The Romans did not normally station legions in Italy, which was protected by
the special troops known as the praetorian guard. This elite force, which was
responsible for the safety of the emperor, received triple pay and special
bonuses. The prefect or commander of the guard controlled access to the emperor, and
later prefects acquired administrative and judicial authority. The increasing
power of the praetorians had both favorable and unfavorable consequences: The
guards protected some emperors but murdered others.
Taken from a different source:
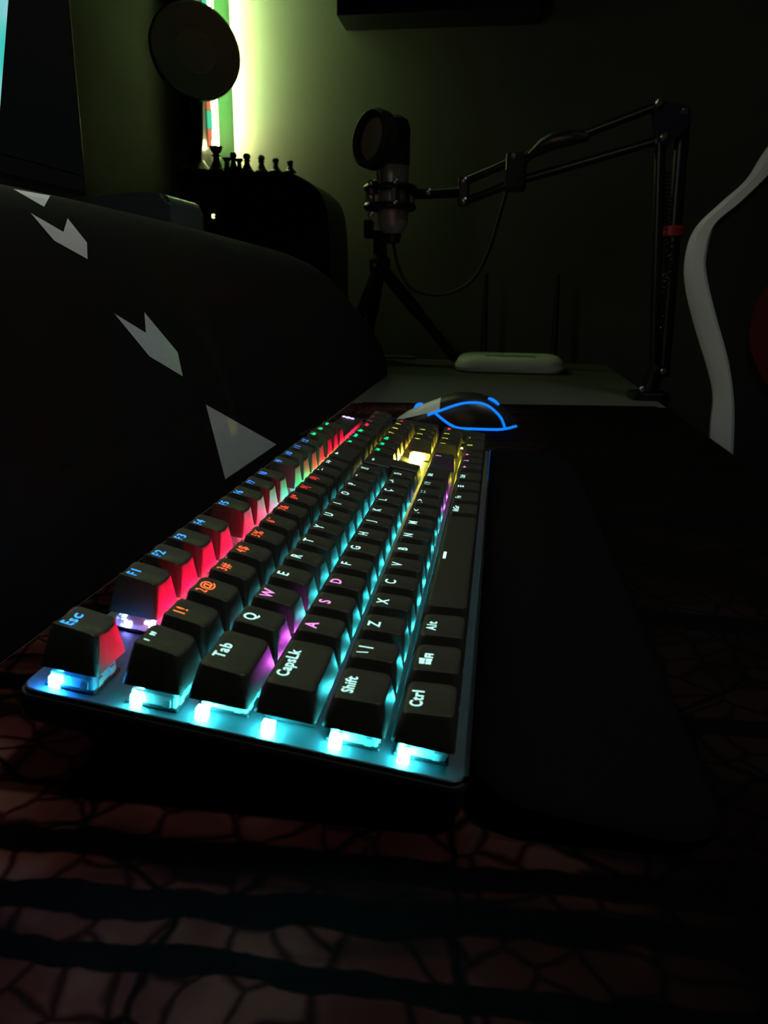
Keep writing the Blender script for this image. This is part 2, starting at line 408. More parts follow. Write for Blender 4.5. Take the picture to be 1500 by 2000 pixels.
keys = []   # (row, x centre in u, width u, text, size, legend colour, strength, led colour, led power)
def key(row, xc, wu, text, size, col=PALE, st=1.0, led=TEAL, lp=1.0, **kw): keys.append((row, xc, wu, text, size, col, st, led, lp, kw))
fcol = {i: BLUE for i in range(1, 13)}
key('F', 0.5, 1, 'Esc', 4.9, (0.04, 0.42, 1.0), 1.1, (0.02, 0.35, 1.0), 0.1)
fx = [2.5, 3.5, 4.5, 5.5, 7, 8, 9, 10, 11.5, 12.5, 13.5, 14.5]
for i, x in enumerate(fx):
    key('F', x, 1, 'F%d' % (i+1), 5.0, (0.03, 0.34, 1.0) if i < 6 else (0.03, 0.22, 1.0), 1.1, (0.45, 0.85, 0.80), 0.02 if i == 0 else 0.10)
for x, t in ((15.75, 'PrtSc'), (16.75, 'ScrLk'), (17.75, 'Pause')): key('F', x, 1, t, 3.4, GREEN, 1.1, (1.0, 0.1, 0.1), 0.5, weight=0.2)
nl = [("' \"", PALE), ('1!', (1.0, 0.24, 0.04)), ('2@', (1.0, 0.18, 0.04)), ('3#', (1.0, 0.13, 0.04)), ('4$', (1.0, 0.13, 0.03)), ('5%', (1.0, 0.11, 0.03)),
      ('6\u00a8', (1.0, 0.08, 0.03)), ('7&', (1.0, 0.07, 0.03)), ('8*', (1.0, 0.05, 0.02)), ('9(', (1.0, 0.03, 0.02)), ('0)', (1.0, 0.03, 0.03)), ('-_', PALE), ('=+', PALE)]
# light that shines up between the number row and the function row
nled = [TEAL, HOT, HOT, HOT, HOT, HOT, HOT, HOT, (1.0, 0.01, 0.07), (1.0, 0.10, 0.22), (0.55, 0.42, 0.58), (0.06, 0.66, 0.55), (0.01, 0.78, 0.30)]
npow = [0.2, 0.5, 2.8, 2.8, 2.8, 1.7, 2.3, 2.5, 2.0, 1.4, 1.0, 1.3, 1.6]
for i, (t, c_) in enumerate(nl):
    key('N', 0.5+i, 1, t, 5.2 if i else 5.6, c_, 1.0, nled[i], npow[i])
key('N', 14, 2, 'BKSP', 5, PALE, 1.0, (0.10, 0.85, 0.22), 1.6, dx=-5)
for x, t, l in ((15.75, 'Ins', 0), (16.75, 'Home', 1), (17.75, 'PgUp', 2)): key('N', x, 1, t, 3.6, GREEN, 1.1, HOT, 1.0, weight=0.2)
for x, t in ((19, 'Num'), (20, '/'), (21, '*'), (22, '-')): key('N', x, 1, t, 4.0, (1.0, 0.03, 0.08), 1.0, HOT, 1.5, weight=0.2)
key('Q', 0.75, 1.5, 'Tab', 4.9, PALE)
for i, t in enumerate('QWERTYUIOP'): key('Q', 2+i, 1, t, 5.8, PINK if t == 'W' else PALE, 1.0, TEAL, 0.12)
key('Q', 12, 1, '\u00b4`', 5.4, PALE, 1.0, TEAL, 0.3); key('Q', 13, 1, '[{', 4.6, PALE, 1.0, TEAL, 0.3)
for x, t in ((15.75, 'Del'), (16.75, 'End'), (17.75, 'PgDn')): key('Q', x, 1, t, 3.6, GREEN, 1.1, (0.5, 0.5, 0.2), 0.2, weight=0.2)
for x, t in ((19, '7'), (20, '8'), (21, '9')): key('Q', x, 1, t, 5.6, YEL, 1.0, YEL, 0.3)
key('A', 0.875, 1.75, 'CapsLk', 4.9, PALE)
for i, t in enumerate('ASDFGHJKL\u00c7'):
    key('A', 2.25+i, 1, t, 5.8, PINK if t in 'ASD' else PALE, 1.0, MAG if t in 'AS' else TEAL, 0.9 if t in 'AS' else 0.45)
key('A', 12.25, 1, '~^', 5.0, PALE, 1.0, TEAL, 0.5); key('A', 13.25, 1, ']}', 4.6, PALE, 1.0, TEAL, 0.5)
for x, t in ((19, '4'), (20, '5'), (21, '6')): key('A', x, 1, t, 5.6, YEL, 1.0, (1.0, 0.75, 0.05), 1.2)
key('Z', 0.625, 1.25, 'Shift', 4.6, PALE)
for i, t in enumerate(['\\ |', 'Z', 'X', 'C', 'V', 'B', 'N', 'M', ', <', '. >', '; :', '/ ?']):
    key('Z', 1.75+i, 1, t, 5.8 if len(t) == 1 else 4.8, PALE, 1.0, TEAL, 0.55)
key('Z', 14.125, 1.75, 'Shift', 4.2, PALE, 1.0, MAG, 0.12, dx=-6)
key('Z', 16.75, 1, 'UP', 5, (1.0, 0.25, 0.7), 1.0, YEL, 0.5)
for x, t in ((19, '1'), (20, '2'), (21, '3')): key('Z', x, 1, t, 5.6, YEL, 1.0, (1.0, 0.85, 0.05), 1.8)
key('C', 0.625, 1.25, 'Ctrl', 4.9, PALE, 1.0, TEAL, 1.0); key('C', 1.875, 1.25, 'WIN', 5, PALE, 1.0, TEAL, 0.6); key('C', 3.125, 1.25, 'Alt', 4.6, PALE, 1.0, TEAL, 0.6)
key('C', 6.875, 6.25, 'SPACE', 5, PALE, 1.3, TEAL, 0.5)
for x, t in ((10.625, 'AltGr'), (11.875, 'Fn'), (13.125, 'MENU'), (14.375, 'Ctrl')):
    key('C', x, 1.25, t, 4.2, PALE, 1.0, TEAL if x < 12 else MAG, 0.6 if x < 12 else 1.0)
for x, t in ((15.75, 'LEFT'), (16.75, 'DOWN'), (17.75, 'RIGHT')): key('C', x, 1, t, 5, (1.0, 0.25, 0.7), 1.0, (1.0, 0.85, 0.05) if x > 16 else MAG, 0.8 if x > 16 else 0.08)
key('C', 19.5, 2, '0', 5.6, YEL, 1.0, YEL, 1.2); key('C', 21, 1, '.', 8, YEL, 1.0, YEL, 0.6)

cap_cache = {}
def led(x, y, col, power, zb=1.0, sx=1.5, sy=1.0):
    bm = bmesh.new()
    if zb <= 1.0:      # flat diode whose lens looks straight up
        box(bm, x-sx, x+sx, y-sy, y+sy, 0, zb-0.05); base_ = kobj('led', bm, M['case'])
        bm = bmesh.new(); bm.faces.new([bm.verts.new((x+a*(sx-0.2), y+b*(sy-0.1), zb)) for a, b in ((-1, -1), (1, -1), (1, 1), (-1, 1))])
        obj('lens', bm, emat(col, L_TEAL*power*1.5, 'led'), base_, world=False)
    else:
        box(bm, x-sx, x+sx, y-sy, y+sy, 0, zb); kobj('led', bm, emat(col, L_TEAL*power, 'led'))
def switch(x, y, col):
    bm = bmesh.new(); box(bm, x-7.7, x+7.7, y-7.7, y+7.7, 0, 1.0, 0.4, 1)
    s = kobj('switch', bm, M['case'])
    bm = bmesh.new()
    A_ = [bm.verts.new((x+a, y+b, 1.0)) for a, b in rrect(6.9, 6.9, 0.8, 2, 1)]
    B_ = [bm.verts.new((x+a, y+b, 3.9)) for a, b in rrect(6.6, 6.6, 0.8, 2, 1)]
    D_ = [bm.verts.new((x+a, y+b, 6.0)) for a, b in rrect(4.9, 4.9, 0.8, 2, 1)]
    m_ = len(A_)
    for P_, Q_ in ((A_, B_), (B_, D_)):
        for i in range(m_): bm.faces.new((P_[i], P_[(i+1) % m_], Q_[(i+1) % m_], Q_[i]))
    bm.faces.new(A_[::-1]); bm.faces.new(D_)
    # moulded notches on the housing
    for dy in (-4.2, 4.2): box(bm, x-7.3, x-6.5, y+dy-1.0, y+dy+1.0, 1.0, 3.3)
    for dx in (-3.5, 3.5): box(bm, x+dx-1.2, x+dx+1.2, y-7.3, y-6.5, 1.0, 3.6)
    obj('housing', bm, M['switch'], s, world=False)
    bm = bmesh.new(); box(bm, x-1.2, x+1.2, y-3, y+3, 5.5, 9.5); box(bm, x-3, x+3, y-1.2, y+1.2, 5.5, 9.5)
    obj('stem', bm, M['stem'], s, world=False)

for row, xc, wu, text, size, col, st, lc, lp, kw in keys:
    k_ = (row, wu)
    if k_ not in cap_cache:
        bm, tx, ty, sy = cap_mesh(row, wu)
        o = kobj('keycap', bm, M['cap'], smooth=True); cap_cache[k_] = (o.data, tx, ty, sy)
    else:
        o = bpy.data.objects.new('keycap', cap_cache[k_][0]); C.objects.link(o); o.parent = kb
    me_, tx, ty, sy = cap_cache[k_]
    o.location = (xc*U*S, ROWY[row]*S, 0)
    legend(text, size, row, xc, tx, ty, sy, col, st, o, dx=kw.get('dx', 0), weight=kw.get('weight', 0.09))
    y_led = ROWY[row]+5.6
    if wu < 1.1 or xc > 10 or row in 'F': led(xc*U, y_led, lc, lp)
    if xc < 1.0 or (row == 'F' and xc < 18) or (row == 'A' and xc == 19):
        switch(xc*U, ROWY[row], lc)
    if wu >= 1.2 and xc < 10 and wu < 3:
        led(xc*U, y_led, lc, lp)
    if text == 'SPACE':
        for dx in (-45, -20, 0, 22, 47): led(xc*U+dx, y_led, lc, lp)
# visible diode at the left of each switch of the first column, and the ones under the function keys
for row, col_, pw in (('F', (0.01, 0.28, 1.0), 2.0), ('N', TEAL, 0.8), ('Q', TEAL, 0.6), ('A', TEAL, 0.9), ('Z', TEAL, 0.6), ('C', TEAL, 0.6)):
    led(3.0, ROWY[row]+4.6, col_, pw*0.62, 3.0, 1.2, 1.6)
led(2.5*U-5.5, ROWY['F']+3.0, (0.25, 0.25, 1.0), 1.2, 2.2, 1.2, 1.6)
led(2.5*U-4, ROWY['F']-4.5, (0.8, 0.35, 0.9), 0.6, 2.2, 1.2, 1.6)
led(0.50*U, 90.8, HOT, 9.0, 0.8, 2.5, 0.5)
led(19*U-7.0, ROWY['A']+1.5, (1.0, 0.85, 0.10), 0.6, 4.0, 1.4, 4.5)
led(14.9*U, 90.5, (1.0, 0.10, 0.08), 0.25)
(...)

Augustus and his successors busied Roman troops with expanding and protecting
the borders of the empire. After the civil war, Augustus turned his attention
to tribal invasions in the western portion of the empire. The inscription on the
Trophy of Augustus, which stands 100 feet high at La Turbie in the mountains
high above Monaco, records his suppression of the stubborn Alpine tribes between
Italy and France. Augustus also pacified Spain, and in 12 B.C. his stepson
Drusus (Nero Claudius Drusus Germanicus) conquered Germany as far as the Elbe
River. Eventually Roman rule extended to the Danube River, where the new provinces
of Rhaetia, Noricum, Dalmatia, Pannonia, and Moesia stretched from present-day
Switzerland through Austria, Yugoslavia, and Hungary to Bulgaria on the Black
Sea.
Despite the strength of the Roman military, conquest was not accomplished
without resistance. The Romans did not have a large force in the Balkans, for
example, and when the Pannonians rebelled against Roman rule in A.D. 6, Tiberius,
another stepson of Augustus, needed three years and 100,000 men to put it down.
But the greatest disaster took place in Germany. In A.D. 9, the Roman general
Publius Quintilius Varus led three legions into an ambush, and they were
annihilated by a Germanic tribe called the Cherusci in the Battle of the Teutoburg
Forest. This catastrophe, the worst Roman defeat in two centuries, forced the aging
Augustus to adopt a policy of caution and restraint.